The government would throw its support behind the measure as long as the proposed 5-centavo ($0.001) tax was not passed on to consumers, deputy presidential spokesman Anthony Golez told reporters.

The Philippines is often considered the world's text messaging capital, because the country's 70 million mobile phone subscribers send an average of 10-12 text messages or SMS every day, according to government estimates.

The country's three largest telecommunications companies are opposed to the tax measure, arguing it would be a "big burden" on low-income consumers.

"The proposed tax on SMS is clearly anti-poor and anti-consumer," said Ray Espinosa, head of regulatory affairs and policy office at the Philippine Long Distance Telephone (PLDT), adding that 92 percent of its SMS traffic is generated out of bucket-priced plans.

Bucket-priced plans, designed for low-income consumers, are either unlimited SMS or a pre-determined number of SMS over a defined time period.

Globe Telecom shared the view, saying the extra tax would make the low-priced SMS unsustainable, said Rodolfo Salalima, the mobile phone company's chief legal counsel and senior advisor.

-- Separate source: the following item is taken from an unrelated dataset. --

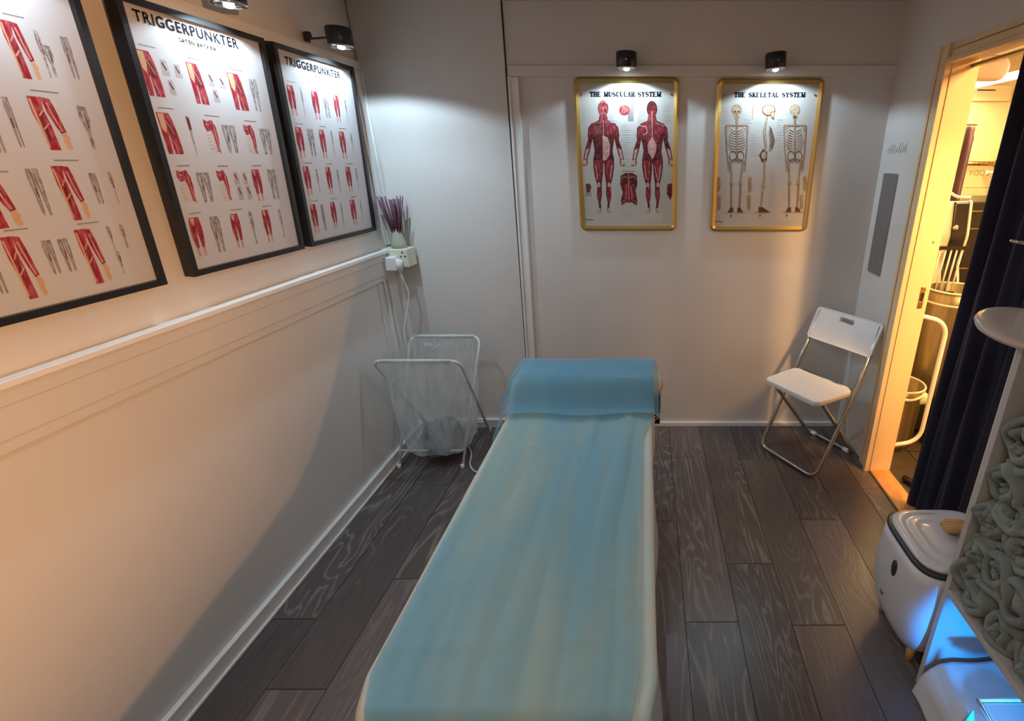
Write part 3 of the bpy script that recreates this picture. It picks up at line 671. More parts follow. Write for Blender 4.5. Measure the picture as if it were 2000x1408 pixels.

The telecommunication companies described the "no pass-on" provision in the proposed bill as unconstitutional, citing a supreme court ruling that all taxes are passable to consumers except income tax.

On Tuesday, the ways and means panel of the 264-member House of Representatives approved the proposed tax on text messages to raise 36 billion pesos ($744.5 million) after Congress was reluctant to pass a proposal to increase excise tax on alcohol and tobacco products.

The so-called "sin taxes" were estimated to bring in an extra 20 billion pesos, but political pressures due to elections next May make lawmakers uneasy about approving it.

Congress will debate the bill next week. Lawmakers allied with President Gloria Macapagal Arroyo vowed to approve the measure before they go on a month-long break next month.

The finance department was initially pushing for new tax legislation to help meet the 2009 budget deficit target of 250 billion pesos, or 3.2 percent of GDP. Later, it asked Congress to delay the implementation of higher excise tax.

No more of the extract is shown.